### EXERCISE DIRECTIONS
Copy out all of the material exactly.

BEGIN INFORMATION SHOWN

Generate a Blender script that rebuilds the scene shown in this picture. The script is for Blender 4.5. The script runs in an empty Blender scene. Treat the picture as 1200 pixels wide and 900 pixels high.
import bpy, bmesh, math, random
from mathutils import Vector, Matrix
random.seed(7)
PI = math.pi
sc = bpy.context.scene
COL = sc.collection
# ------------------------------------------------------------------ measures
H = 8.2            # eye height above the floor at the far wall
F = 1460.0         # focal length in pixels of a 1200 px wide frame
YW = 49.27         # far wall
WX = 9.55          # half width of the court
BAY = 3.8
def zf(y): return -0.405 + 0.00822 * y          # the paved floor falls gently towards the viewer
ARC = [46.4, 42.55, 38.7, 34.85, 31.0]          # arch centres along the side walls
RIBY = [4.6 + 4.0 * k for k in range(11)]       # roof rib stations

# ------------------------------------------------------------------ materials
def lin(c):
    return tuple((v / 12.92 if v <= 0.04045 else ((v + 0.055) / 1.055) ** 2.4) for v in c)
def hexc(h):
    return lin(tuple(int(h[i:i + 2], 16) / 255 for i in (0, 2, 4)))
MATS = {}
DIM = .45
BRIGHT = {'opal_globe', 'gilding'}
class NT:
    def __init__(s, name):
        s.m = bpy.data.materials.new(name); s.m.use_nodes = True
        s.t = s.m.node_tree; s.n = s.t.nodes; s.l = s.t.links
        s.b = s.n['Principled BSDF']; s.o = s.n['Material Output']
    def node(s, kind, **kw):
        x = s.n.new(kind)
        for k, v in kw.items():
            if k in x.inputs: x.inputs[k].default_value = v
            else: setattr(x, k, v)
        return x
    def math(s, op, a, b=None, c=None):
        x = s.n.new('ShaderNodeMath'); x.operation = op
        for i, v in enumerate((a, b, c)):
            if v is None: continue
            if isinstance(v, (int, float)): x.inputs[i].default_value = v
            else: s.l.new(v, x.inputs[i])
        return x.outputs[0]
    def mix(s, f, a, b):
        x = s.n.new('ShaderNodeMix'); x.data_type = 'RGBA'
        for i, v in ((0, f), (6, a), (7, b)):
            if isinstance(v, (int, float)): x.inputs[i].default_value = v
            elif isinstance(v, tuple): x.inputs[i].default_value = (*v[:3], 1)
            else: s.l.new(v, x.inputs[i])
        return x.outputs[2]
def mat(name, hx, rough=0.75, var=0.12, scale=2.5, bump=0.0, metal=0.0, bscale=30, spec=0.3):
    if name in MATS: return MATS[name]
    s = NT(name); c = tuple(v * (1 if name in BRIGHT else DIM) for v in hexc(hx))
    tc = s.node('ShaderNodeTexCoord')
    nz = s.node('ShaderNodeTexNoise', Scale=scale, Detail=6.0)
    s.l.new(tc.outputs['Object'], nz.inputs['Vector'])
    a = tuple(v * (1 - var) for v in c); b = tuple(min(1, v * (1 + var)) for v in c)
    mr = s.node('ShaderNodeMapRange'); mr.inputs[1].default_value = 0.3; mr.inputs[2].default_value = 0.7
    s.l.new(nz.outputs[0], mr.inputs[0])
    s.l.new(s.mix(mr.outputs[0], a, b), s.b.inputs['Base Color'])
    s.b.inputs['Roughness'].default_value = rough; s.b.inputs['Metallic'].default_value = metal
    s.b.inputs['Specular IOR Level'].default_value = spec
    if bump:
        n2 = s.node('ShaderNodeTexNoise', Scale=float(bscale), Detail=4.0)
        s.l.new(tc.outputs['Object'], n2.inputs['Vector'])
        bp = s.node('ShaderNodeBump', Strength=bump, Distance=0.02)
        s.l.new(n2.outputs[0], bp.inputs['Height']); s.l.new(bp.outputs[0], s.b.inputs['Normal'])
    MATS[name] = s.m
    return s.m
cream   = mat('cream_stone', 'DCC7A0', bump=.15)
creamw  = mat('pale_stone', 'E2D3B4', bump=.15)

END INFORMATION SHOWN

### TASK OUTPUT
Generate a Blender script that rebuilds the scene shown in this picture. The script is for Blender 4.5. The script runs in an empty Blender scene. Treat the picture as 1200 pixels wide and 900 pixels high.
import bpy, bmesh, math, random
from mathutils import Vector, Matrix
random.seed(7)
PI = math.pi
sc = bpy.context.scene
COL = sc.collection
# ------------------------------------------------------------------ measures
H = 8.2            # eye height above the floor at the far wall
F = 1460.0         # focal length in pixels of a 1200 px wide frame
YW = 49.27         # far wall
WX = 9.55          # half width of the court
BAY = 3.8
def zf(y): return -0.405 + 0.00822 * y          # the paved floor falls gently towards the viewer
ARC = [46.4, 42.55, 38.7, 34.85, 31.0]          # arch centres along the side walls
RIBY = [4.6 + 4.0 * k for k in range(11)]       # roof rib stations

# ------------------------------------------------------------------ materials
def lin(c):
    return tuple((v / 12.92 if v <= 0.04045 else ((v + 0.055) / 1.055) ** 2.4) for v in c)
def hexc(h):
    return lin(tuple(int(h[i:i + 2], 16) / 255 for i in (0, 2, 4)))
MATS = {}
DIM = .45
BRIGHT = {'opal_globe', 'gilding'}
class NT:
    def __init__(s, name):
        s.m = bpy.data.materials.new(name); s.m.use_nodes = True
        s.t = s.m.node_tree; s.n = s.t.nodes; s.l = s.t.links
        s.b = s.n['Principled BSDF']; s.o = s.n['Material Output']
    def node(s, kind, **kw):
        x = s.n.new(kind)
        for k, v in kw.items():
            if k in x.inputs: x.inputs[k].default_value = v
            else: setattr(x, k, v)
        return x
    def math(s, op, a, b=None, c=None):
        x = s.n.new('ShaderNodeMath'); x.operation = op
        for i, v in enumerate((a, b, c)):
            if v is None: continue
            if isinstance(v, (int, float)): x.inputs[i].default_value = v
            else: s.l.new(v, x.inputs[i])
        return x.outputs[0]
    def mix(s, f, a, b):
        x = s.n.new('ShaderNodeMix'); x.data_type = 'RGBA'
        for i, v in ((0, f), (6, a), (7, b)):
            if isinstance(v, (int, float)): x.inputs[i].default_value = v
            elif isinstance(v, tuple): x.inputs[i].default_value = (*v[:3], 1)
            else: s.l.new(v, x.inputs[i])
        return x.outputs[2]
def mat(name, hx, rough=0.75, var=0.12, scale=2.5, bump=0.0, metal=0.0, bscale=30, spec=0.3):
    if name in MATS: return MATS[name]
    s = NT(name); c = tuple(v * (1 if name in BRIGHT else DIM) for v in hexc(hx))
    tc = s.node('ShaderNodeTexCoord')
    nz = s.node('ShaderNodeTexNoise', Scale=scale, Detail=6.0)
    s.l.new(tc.outputs['Object'], nz.inputs['Vector'])
    a = tuple(v * (1 - var) for v in c); b = tuple(min(1, v * (1 + var)) for v in c)
    mr = s.node('ShaderNodeMapRange'); mr.inputs[1].default_value = 0.3; mr.inputs[2].default_value = 0.7
    s.l.new(nz.outputs[0], mr.inputs[0])
    s.l.new(s.mix(mr.outputs[0], a, b), s.b.inputs['Base Color'])
    s.b.inputs['Roughness'].default_value = rough; s.b.inputs['Metallic'].default_value = metal
    s.b.inputs['Specular IOR Level'].default_value = spec
    if bump:
        n2 = s.node('ShaderNodeTexNoise', Scale=float(bscale), Detail=4.0)
        s.l.new(tc.outputs['Object'], n2.inputs['Vector'])
        bp = s.node('ShaderNodeBump', Strength=bump, Distance=0.02)
        s.l.new(n2.outputs[0], bp.inputs['Height']); s.l.new(bp.outputs[0], s.b.inputs['Normal'])
    MATS[name] = s.m
    return s.m
cream   = mat('cream_stone', 'DCC7A0', bump=.15)
creamw  = mat('pale_stone', 'E2D3B4', bump=.15)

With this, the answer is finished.